** begin Recorded information **

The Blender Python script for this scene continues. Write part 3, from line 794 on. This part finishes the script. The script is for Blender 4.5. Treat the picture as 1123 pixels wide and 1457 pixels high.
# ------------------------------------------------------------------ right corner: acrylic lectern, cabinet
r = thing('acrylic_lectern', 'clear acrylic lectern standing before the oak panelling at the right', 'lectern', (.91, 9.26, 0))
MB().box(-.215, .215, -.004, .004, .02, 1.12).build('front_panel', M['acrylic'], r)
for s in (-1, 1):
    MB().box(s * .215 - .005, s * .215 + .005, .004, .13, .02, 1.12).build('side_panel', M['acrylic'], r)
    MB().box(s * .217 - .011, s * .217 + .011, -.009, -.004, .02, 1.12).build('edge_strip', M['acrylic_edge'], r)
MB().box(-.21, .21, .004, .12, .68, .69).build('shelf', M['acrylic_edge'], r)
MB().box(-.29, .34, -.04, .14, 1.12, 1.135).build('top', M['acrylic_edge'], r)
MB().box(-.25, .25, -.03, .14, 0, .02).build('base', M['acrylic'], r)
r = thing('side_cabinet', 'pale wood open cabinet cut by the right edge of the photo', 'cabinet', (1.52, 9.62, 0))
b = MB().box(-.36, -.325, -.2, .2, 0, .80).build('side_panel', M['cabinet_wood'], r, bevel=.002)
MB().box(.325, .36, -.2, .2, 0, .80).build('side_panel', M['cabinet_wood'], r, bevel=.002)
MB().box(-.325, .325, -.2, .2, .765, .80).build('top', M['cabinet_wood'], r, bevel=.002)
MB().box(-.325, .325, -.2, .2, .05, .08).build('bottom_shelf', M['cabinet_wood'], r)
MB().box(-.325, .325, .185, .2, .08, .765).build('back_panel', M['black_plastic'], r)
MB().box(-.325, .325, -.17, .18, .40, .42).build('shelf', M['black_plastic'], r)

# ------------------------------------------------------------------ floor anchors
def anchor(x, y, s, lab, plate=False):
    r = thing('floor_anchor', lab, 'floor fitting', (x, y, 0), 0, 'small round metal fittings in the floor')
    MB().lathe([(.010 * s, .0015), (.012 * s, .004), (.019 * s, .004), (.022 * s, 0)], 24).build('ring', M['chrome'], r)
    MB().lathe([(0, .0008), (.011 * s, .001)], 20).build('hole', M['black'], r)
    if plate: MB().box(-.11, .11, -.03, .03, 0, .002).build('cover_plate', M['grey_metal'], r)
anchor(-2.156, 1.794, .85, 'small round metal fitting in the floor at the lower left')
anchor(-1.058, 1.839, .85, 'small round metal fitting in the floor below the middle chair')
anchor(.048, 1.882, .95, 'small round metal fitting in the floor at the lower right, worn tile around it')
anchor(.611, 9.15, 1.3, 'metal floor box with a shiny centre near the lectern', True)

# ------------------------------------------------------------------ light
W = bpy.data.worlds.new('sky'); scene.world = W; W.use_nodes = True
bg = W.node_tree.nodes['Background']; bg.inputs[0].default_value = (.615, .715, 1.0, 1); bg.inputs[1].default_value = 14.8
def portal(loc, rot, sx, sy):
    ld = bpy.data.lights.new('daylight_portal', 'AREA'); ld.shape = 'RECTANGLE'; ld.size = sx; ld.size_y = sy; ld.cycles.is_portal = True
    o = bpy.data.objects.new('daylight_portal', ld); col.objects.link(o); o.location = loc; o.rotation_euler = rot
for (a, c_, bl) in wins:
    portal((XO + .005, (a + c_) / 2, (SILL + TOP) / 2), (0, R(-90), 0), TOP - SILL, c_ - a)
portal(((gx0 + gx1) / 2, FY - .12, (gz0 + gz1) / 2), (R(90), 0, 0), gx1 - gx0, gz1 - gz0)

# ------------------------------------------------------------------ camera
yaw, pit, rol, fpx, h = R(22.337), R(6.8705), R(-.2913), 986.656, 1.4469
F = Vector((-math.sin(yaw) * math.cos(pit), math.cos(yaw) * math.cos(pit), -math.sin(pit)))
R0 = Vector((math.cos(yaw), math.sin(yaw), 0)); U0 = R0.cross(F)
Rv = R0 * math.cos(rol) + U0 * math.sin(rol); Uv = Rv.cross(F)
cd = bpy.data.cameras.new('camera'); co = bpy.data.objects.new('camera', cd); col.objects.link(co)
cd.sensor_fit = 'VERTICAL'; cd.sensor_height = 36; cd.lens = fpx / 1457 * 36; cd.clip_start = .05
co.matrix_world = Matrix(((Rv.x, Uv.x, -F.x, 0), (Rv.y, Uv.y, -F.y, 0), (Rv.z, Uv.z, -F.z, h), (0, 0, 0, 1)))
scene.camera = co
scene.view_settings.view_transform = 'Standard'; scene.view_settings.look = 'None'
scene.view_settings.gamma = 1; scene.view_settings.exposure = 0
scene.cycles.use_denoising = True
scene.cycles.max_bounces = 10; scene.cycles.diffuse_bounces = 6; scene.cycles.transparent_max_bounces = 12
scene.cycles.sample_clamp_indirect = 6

** end Recorded information **

Can you write out the lines above, from the first one through the one containing "-.17, .18, .40, .42).build('shelf', M['black_plastic'], r)", exactly as they appear and nothing more?

The Blender Python script for this scene continues. Write part 3, from line 794 on. This part finishes the script. The script is for Blender 4.5. Treat the picture as 1123 pixels wide and 1457 pixels high.
# ------------------------------------------------------------------ right corner: acrylic lectern, cabinet
r = thing('acrylic_lectern', 'clear acrylic lectern standing before the oak panelling at the right', 'lectern', (.91, 9.26, 0))
MB().box(-.215, .215, -.004, .004, .02, 1.12).build('front_panel', M['acrylic'], r)
for s in (-1, 1):
    MB().box(s * .215 - .005, s * .215 + .005, .004, .13, .02, 1.12).build('side_panel', M['acrylic'], r)
    MB().box(s * .217 - .011, s * .217 + .011, -.009, -.004, .02, 1.12).build('edge_strip', M['acrylic_edge'], r)
MB().box(-.21, .21, .004, .12, .68, .69).build('shelf', M['acrylic_edge'], r)
MB().box(-.29, .34, -.04, .14, 1.12, 1.135).build('top', M['acrylic_edge'], r)
MB().box(-.25, .25, -.03, .14, 0, .02).build('base', M['acrylic'], r)
r = thing('side_cabinet', 'pale wood open cabinet cut by the right edge of the photo', 'cabinet', (1.52, 9.62, 0))
b = MB().box(-.36, -.325, -.2, .2, 0, .80).build('side_panel', M['cabinet_wood'], r, bevel=.002)
MB().box(.325, .36, -.2, .2, 0, .80).build('side_panel', M['cabinet_wood'], r, bevel=.002)
MB().box(-.325, .325, -.2, .2, .765, .80).build('top', M['cabinet_wood'], r, bevel=.002)
MB().box(-.325, .325, -.2, .2, .05, .08).build('bottom_shelf', M['cabinet_wood'], r)
MB().box(-.325, .325, .185, .2, .08, .765).build('back_panel', M['black_plastic'], r)
MB().box(-.325, .325, -.17, .18, .40, .42).build('shelf', M['black_plastic'], r)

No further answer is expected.